それにしても可愛い。この学校に通う女性はみんな美しく可愛くなるのか。俺も通いたい。

 

監督生でありながらドジっ子属性が強めな胡蝶は、色々あって露壬雄を雑務係(=助手、秘書のようなもの)にしている。絶対という訳ではないが、この監督生の雑務係に選ばれた者が、選挙によって繰り上がりで監督生になることが多いらしい(雑務係でなくとも教師からの推薦があれば監督生には立候補できる)。このまま順当に勉学や運動、日ごろの生活態度を良くしていれば監督生になれることだろう。

そして藍瑠の雑務係は、先ほども書いた通り狗神玲音が選ばれたようだ。

つまりは彼女も監督生を目指している。一つの寮で三人の監督生が選ばれるため、他に対抗が複数人出ることを考えると、露壬雄と玲音はいずれ監督生の座を争うことになりそうだ。

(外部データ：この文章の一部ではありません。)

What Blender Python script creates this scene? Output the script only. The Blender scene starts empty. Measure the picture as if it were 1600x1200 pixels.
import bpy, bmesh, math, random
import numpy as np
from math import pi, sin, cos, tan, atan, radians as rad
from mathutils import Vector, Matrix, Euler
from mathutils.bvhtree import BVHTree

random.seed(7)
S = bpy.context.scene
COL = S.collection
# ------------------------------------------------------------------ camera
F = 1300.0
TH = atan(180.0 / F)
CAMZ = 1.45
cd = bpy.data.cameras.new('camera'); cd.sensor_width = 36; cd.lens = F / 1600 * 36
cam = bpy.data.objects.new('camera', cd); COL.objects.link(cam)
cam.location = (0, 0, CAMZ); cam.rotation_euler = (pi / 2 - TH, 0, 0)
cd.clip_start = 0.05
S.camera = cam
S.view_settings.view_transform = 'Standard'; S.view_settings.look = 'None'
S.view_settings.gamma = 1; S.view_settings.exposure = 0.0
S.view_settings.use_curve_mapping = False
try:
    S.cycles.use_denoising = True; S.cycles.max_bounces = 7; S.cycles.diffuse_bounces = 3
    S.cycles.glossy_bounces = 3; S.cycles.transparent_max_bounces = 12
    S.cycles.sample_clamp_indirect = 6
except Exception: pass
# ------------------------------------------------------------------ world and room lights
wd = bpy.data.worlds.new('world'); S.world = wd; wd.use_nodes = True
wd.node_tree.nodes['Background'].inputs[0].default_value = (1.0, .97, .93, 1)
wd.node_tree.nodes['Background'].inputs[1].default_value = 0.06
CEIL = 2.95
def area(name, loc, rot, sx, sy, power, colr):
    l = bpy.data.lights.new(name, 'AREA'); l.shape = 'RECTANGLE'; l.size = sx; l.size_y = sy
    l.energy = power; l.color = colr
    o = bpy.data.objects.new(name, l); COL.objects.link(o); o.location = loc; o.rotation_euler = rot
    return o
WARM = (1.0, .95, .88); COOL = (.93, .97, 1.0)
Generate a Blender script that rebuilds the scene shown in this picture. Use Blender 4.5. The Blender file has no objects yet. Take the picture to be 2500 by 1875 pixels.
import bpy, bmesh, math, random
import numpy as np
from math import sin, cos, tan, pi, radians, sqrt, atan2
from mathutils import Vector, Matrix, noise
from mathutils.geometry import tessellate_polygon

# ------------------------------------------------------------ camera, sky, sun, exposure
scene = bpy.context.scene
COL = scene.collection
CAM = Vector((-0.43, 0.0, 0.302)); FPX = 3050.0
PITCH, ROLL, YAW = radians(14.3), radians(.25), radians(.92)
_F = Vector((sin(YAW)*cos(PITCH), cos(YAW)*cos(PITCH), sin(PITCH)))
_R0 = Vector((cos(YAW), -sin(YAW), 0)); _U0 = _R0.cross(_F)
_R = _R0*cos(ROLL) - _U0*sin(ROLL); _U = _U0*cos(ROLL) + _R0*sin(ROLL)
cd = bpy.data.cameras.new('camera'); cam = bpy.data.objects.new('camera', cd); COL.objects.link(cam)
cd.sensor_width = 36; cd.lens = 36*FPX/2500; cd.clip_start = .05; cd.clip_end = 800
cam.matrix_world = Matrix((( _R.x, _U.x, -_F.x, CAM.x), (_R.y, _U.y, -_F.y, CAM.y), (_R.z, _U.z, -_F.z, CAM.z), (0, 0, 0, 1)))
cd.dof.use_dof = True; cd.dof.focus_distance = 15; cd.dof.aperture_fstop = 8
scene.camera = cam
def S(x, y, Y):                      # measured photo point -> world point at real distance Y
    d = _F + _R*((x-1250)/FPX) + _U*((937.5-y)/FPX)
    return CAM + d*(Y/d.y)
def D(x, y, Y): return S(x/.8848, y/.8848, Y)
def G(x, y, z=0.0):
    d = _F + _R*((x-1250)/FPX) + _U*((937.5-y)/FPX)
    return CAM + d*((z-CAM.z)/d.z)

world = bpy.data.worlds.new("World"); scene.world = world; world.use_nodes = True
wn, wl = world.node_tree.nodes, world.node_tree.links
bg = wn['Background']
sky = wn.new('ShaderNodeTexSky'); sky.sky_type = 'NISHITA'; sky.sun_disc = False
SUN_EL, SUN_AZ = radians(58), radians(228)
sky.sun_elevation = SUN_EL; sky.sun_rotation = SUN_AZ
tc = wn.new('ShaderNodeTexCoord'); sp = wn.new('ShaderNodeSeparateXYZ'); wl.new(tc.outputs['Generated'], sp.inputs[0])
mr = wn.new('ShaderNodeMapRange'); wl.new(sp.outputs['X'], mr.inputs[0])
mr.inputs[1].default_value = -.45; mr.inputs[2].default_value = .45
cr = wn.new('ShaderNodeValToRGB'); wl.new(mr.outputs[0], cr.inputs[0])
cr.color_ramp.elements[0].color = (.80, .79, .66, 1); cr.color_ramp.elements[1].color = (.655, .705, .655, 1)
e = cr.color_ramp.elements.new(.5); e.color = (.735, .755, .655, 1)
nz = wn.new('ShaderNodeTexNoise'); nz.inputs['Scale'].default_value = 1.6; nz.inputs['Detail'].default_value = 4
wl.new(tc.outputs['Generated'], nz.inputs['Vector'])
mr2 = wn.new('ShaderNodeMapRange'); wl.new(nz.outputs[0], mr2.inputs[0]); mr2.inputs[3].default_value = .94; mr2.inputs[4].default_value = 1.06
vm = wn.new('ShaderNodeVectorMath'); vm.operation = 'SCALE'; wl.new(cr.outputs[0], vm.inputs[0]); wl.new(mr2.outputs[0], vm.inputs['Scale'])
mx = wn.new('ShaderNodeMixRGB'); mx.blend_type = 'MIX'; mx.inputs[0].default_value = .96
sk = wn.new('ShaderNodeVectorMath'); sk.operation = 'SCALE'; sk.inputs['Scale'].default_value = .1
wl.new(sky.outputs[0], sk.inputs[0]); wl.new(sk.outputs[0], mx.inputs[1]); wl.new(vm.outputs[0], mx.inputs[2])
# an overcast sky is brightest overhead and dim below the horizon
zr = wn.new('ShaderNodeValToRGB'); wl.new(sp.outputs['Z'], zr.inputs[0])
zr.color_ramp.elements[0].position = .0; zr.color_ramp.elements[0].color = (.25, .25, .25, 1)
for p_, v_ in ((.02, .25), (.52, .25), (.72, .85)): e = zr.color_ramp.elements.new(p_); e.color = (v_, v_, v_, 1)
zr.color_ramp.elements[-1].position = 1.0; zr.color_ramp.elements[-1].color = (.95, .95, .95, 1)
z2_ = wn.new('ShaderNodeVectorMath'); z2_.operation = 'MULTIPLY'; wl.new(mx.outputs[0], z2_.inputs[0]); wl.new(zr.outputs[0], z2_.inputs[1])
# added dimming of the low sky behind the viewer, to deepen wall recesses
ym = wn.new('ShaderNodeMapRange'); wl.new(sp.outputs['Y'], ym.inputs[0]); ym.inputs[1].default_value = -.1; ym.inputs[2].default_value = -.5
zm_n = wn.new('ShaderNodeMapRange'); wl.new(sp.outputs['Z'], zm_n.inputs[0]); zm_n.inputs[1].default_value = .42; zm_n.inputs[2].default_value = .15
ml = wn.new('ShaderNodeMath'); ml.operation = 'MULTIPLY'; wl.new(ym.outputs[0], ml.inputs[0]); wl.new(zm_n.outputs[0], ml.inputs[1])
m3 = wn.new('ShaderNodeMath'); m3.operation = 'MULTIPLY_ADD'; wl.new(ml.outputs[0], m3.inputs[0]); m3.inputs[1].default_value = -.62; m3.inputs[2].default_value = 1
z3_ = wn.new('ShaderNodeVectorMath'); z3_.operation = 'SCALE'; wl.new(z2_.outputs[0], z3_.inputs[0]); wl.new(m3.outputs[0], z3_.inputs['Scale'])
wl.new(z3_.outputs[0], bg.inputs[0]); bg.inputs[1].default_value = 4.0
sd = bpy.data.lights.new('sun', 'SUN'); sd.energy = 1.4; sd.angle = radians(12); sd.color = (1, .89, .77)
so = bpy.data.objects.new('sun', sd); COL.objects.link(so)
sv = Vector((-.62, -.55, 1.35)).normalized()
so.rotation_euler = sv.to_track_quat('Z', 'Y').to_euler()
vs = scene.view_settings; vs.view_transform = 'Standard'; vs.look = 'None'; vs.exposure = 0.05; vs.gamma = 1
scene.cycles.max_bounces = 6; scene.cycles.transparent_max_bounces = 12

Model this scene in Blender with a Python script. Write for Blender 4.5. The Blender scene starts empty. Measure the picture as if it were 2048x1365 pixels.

さて、監督生というのは楽な仕事ではない。露壬雄みたいな学生を相手にしなければいけないことを考えると、胃痛と寝不足に悩まされることが想定される。とにかくそれほどに重大な責務だ。

そんな責務に就くには、それなりの覚悟と理由が必要になる。藍瑠は家を引っ張っていく家長としての覚悟の強さが、彼を監督生たらしめていることは、長期休みのごたごたで痛い程に分かった。

露壬雄の覚悟は説明するまでもないだろう。第一巻で「世界を変える」と豪語し、ペルシアと一緒にいられる世界を作るために奮闘している。愛の力は本当に世界を変えてくれるのではと、読者の期待も熱いことだろう。

それでは狗神玲音の覚悟は何か。彼女を監督生とする理由は何か。

その理由の一端が彼女の口から語られる。「白猫をダリア学園から追い出したい」と。つまりはそのために、彼女は監督生を目指しているのだ。それは露壬雄の目指す世界とは大きくかけ離れた思想であり、いくら友人とはいえ、争わなくてはいけないということがここで確定してしまった。

二人の覚悟のぶつかり合いは、またいずれ。

 

そんな監督生を目指しての戦いは黒猫寮だけで起きていない。白猫寮でも同様に、監督生になりたいがために、現監督生の雑務係の席を争っていた。その渦中にいるのが、ペルシアの金魚のフンだとか散々言われているスコットであった。

変態とかドMだとか散々な言いようを、これまでもこれからもすると思うが、彼がペルシアに対して抱く想いは本当のようだ。筋肉馬鹿ソマリとの間で勃発したボクシング勝負(だと思う)では、ソマリに一方的に殴られながらもソマリの体力が切れるまで耐え続けるという意味不明な勝ち方をして、監督生の雑務係となった。

こうして主要人物は揃っていき、監督生選抜選挙が開催される。

こうして感想記事を書いていると忘れそうになるが、この作品はラブコメディだ。シリアル色が最近になって濃くなっているが、コメディ要素も忘れてはいけない。そもそもソマリ対スコットの対決も、シリアスなはずなのにギャグにしか見えない絵面の連続である。

そして監督生選抜選挙も佳境になっていく中、シャル姫がバイトしたり、バレンタインという男にとっては天国か地獄か当日になるまで分からない日もやって来る。チョコ欲しさに土下座する露壬雄……気持ちは良くわかるよ。俺も欲しい。

ちなみにこの記事を書いている時、もう少しでバレンタインだ。悲しくなってきたので記事はここで止めておこう。